So… it seems that every few months I have to return to familiar ground like birds migrating or your gran when she forgets where she parked her car at the grocer. In my case, I find myself returning to “Thunderbolts”. Now, if you’ll recall me feelings for the series thus far can best be described as: Fantastic! Muddled unfunny joke. Hopeful praise. Jubilant rejoicing, the last one being after Ben Acker and Ben Blacker took the reins of the series and seemed to grasp what made the book actually good. So I resumed reading the series, content that a beloved book of mine had finally gotten the leadership it desperately needed. And then I come in this week to find somebody left the faucet running and flooded the plot with awful dialogue and tacky clichés.
Let’s start with what I liked about this issue because it did a fair job for most of the book. Visually the scenes are put together stupendously, taking advantage of the medium and assembling the panels in interesting and eye catching ways. There’s a sequence where Punisher and Elektra fight their way into and then out of a Super Yakuza stronghold and the unbridled glee I felt brought me back to being a kid again. The entire book balances the tight action of a well choreographed fight with the proper level of exposition so it doesn’t get in the way. Everyone feeling warm and fuzzy? Good, because the story is a piss on the carpet disappointment.
To date, this run of “Thunderbolts” has had three writers —well four actually. Charles Soule by far has done the most damage to the series. I was fine with Punisher and Elektra pairing off to have sexy times. Fine, it’s feasible. But when Charles Soule decided that the two actually intimately loved each other I wanted to ask a few questions, to clarify. If Punisher; a man so unable to move on from the memory of his dead wife and kids that he dedicated every waking moment to murdering crime; was able to move on from the memory of his dead wife and kids and fall in love with Elektra wouldn’t the whole character unravel? Would the book then become the adventures of some guy who used to be a sociopath but has moved on from that? But I was able to forgive this misstep because Charles Soule left and I thought we had moved on from this weird detour. Imagine my surprise when the entirety of this issue was Punisher and Elektra fighting for their relationship. They even retconned their past so the two of them actually had a long, sordid history together. It turns out that these two had been in love since the late nineties, a fact that quickly elicited a follow up. If Punisher knew Elektra for such a long time, a period of time when she was the personal body guard for the Kingpin, wouldn’t he have made at least one honest attempt to fill her with bullets? Perhaps we should let that lie in order to focus on the most crucial aspect of the book, the tackiest dialogue since Adam West donned the Bat suit.

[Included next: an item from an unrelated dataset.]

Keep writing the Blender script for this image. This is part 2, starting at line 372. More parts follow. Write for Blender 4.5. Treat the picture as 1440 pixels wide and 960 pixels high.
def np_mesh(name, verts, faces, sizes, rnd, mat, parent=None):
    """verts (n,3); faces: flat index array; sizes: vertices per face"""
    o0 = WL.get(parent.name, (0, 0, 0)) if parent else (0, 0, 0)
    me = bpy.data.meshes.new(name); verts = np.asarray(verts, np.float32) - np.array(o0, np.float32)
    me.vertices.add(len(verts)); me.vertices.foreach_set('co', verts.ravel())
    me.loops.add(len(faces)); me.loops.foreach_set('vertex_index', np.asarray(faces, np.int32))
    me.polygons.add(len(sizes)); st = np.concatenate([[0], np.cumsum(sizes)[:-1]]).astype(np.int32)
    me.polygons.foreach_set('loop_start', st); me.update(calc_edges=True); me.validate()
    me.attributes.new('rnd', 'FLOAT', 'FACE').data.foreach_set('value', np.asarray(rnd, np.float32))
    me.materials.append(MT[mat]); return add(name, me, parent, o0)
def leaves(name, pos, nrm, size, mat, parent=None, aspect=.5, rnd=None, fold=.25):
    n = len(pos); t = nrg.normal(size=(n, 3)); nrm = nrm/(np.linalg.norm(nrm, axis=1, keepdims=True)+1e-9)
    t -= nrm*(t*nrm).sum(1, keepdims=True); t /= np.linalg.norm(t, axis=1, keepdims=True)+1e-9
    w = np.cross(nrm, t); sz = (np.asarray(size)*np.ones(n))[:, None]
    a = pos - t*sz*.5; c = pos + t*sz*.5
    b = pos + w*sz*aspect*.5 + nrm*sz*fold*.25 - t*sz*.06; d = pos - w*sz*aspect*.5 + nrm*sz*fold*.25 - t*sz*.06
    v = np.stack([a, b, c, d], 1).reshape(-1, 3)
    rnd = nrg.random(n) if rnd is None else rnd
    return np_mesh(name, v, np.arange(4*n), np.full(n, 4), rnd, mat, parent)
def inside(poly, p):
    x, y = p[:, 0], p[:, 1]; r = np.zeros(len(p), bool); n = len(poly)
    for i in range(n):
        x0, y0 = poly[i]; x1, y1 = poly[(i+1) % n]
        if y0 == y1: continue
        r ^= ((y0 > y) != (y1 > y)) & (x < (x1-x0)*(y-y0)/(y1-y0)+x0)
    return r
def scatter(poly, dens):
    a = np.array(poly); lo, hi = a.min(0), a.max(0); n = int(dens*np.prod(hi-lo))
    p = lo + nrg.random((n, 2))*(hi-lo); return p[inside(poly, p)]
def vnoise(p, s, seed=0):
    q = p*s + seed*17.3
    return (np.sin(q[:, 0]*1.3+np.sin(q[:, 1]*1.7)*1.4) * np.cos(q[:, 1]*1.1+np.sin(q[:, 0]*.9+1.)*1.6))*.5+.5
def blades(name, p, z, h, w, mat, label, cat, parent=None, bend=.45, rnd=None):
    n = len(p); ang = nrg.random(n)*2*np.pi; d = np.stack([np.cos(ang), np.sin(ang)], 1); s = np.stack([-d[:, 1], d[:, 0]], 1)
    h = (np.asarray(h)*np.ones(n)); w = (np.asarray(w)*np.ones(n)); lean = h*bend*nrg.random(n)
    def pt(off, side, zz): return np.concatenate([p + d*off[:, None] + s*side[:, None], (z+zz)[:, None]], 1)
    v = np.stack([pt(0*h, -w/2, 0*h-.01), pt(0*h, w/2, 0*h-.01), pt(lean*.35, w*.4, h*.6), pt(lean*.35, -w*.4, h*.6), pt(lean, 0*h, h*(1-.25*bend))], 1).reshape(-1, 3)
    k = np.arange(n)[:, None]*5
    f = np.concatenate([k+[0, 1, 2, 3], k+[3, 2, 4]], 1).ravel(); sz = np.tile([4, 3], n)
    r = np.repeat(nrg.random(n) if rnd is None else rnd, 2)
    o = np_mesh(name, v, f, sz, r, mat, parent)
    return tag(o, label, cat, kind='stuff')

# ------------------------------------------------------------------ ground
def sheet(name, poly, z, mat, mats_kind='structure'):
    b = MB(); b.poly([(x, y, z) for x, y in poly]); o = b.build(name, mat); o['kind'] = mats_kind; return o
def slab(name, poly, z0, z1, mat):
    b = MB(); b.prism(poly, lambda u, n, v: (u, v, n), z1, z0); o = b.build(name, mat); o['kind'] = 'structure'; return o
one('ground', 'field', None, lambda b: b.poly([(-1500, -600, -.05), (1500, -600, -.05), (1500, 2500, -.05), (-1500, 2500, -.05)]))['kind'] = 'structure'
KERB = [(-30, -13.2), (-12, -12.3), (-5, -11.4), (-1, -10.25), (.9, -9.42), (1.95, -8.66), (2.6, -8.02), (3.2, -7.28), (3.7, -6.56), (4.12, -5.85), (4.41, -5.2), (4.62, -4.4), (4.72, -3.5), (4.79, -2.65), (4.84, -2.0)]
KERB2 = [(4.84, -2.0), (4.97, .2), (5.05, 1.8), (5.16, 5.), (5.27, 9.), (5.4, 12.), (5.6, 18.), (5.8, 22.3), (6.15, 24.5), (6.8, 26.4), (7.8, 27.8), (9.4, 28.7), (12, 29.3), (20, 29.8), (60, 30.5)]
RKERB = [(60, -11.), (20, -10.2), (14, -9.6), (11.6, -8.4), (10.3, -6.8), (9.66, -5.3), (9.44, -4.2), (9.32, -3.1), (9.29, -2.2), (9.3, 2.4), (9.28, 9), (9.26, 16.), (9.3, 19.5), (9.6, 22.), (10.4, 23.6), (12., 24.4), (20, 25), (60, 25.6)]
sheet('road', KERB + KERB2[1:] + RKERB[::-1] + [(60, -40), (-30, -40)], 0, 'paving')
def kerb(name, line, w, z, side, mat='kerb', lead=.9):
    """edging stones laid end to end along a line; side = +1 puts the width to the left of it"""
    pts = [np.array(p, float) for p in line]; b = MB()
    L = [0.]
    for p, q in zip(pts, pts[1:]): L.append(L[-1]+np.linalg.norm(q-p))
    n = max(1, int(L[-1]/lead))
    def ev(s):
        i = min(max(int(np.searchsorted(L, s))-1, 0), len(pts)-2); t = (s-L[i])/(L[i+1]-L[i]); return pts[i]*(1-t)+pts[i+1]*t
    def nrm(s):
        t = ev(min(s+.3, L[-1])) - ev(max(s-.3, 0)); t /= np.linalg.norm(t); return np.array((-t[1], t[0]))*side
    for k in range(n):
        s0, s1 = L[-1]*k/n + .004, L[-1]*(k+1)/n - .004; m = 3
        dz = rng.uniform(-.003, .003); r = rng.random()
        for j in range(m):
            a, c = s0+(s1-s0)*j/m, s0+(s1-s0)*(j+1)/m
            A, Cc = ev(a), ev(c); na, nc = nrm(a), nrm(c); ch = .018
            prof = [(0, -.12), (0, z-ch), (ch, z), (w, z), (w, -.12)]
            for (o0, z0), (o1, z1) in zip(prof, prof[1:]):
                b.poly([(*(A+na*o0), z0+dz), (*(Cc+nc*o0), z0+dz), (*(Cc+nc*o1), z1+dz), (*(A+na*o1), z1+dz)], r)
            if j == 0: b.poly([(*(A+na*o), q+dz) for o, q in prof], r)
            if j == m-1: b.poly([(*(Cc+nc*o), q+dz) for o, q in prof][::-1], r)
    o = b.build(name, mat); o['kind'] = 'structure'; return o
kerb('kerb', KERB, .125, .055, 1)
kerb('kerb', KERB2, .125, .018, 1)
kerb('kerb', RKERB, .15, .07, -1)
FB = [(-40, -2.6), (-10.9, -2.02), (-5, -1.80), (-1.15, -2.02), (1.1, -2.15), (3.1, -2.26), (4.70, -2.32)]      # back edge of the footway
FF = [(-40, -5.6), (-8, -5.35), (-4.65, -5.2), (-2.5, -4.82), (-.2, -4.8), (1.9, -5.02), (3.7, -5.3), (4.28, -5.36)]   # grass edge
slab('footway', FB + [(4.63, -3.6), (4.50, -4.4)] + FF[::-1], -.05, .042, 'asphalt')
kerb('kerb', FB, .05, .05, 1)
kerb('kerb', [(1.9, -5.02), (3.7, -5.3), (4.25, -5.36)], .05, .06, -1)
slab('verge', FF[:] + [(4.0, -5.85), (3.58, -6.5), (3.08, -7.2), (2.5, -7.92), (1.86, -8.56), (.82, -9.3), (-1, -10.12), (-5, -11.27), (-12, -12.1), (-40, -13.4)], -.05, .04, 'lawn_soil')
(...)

There was a good portion of the book that I thought it was perhaps a satire, a humorous jab at over the top drama comic books where nothing really happens. It gradually donned on me that they were taking themselves completely seriously. Which was disconcerting because Elektra kept telling Punisher to try and kill her quick because she couldn’t kill him until he tried to kill her. At one point there’s a flashback which shows Elektra giving Punisher the heart of an adversary she killed. He then had the heart bronzed and gave it back as a gift. Then, towards the end of the book, Elektra dramatically cuts the heart in two and on the next page, full spread was a broken heart with a dejected Punisher and Elektra on either side. I’m sorry but for a story usually so chalked full of ingenious writing, this all came off as rather half-assed and on the nose.
If they were so determined to have this lovers spat play out over the pages of the book, the least they could do is make Punisher and Elektra’s differences an actual insurmountable obstacle. In the book, Punisher is keen to kill Thunderbolt Ross and all of his allies, but Elektra dumps Ross pretty quickly, yet Punisher still wants to kill her. At least in “Invincible” when Robot came back with Monster Girl from the other universe where they had been kept prisoners there was clear and irreparable damage between them. The story even expanded on the damage by showing the trials they went through, the prison camp they had to survive and the rebellion they led. In the other universe, when they had risen to co-emperors, Robot used his infallible logic to commit genocide. That is a hard difference to reconcile. So if “Thunderbolts” had worked to make Punisher and Elektra’s differences perceivable or even well developed this story may not have seemed so tacky.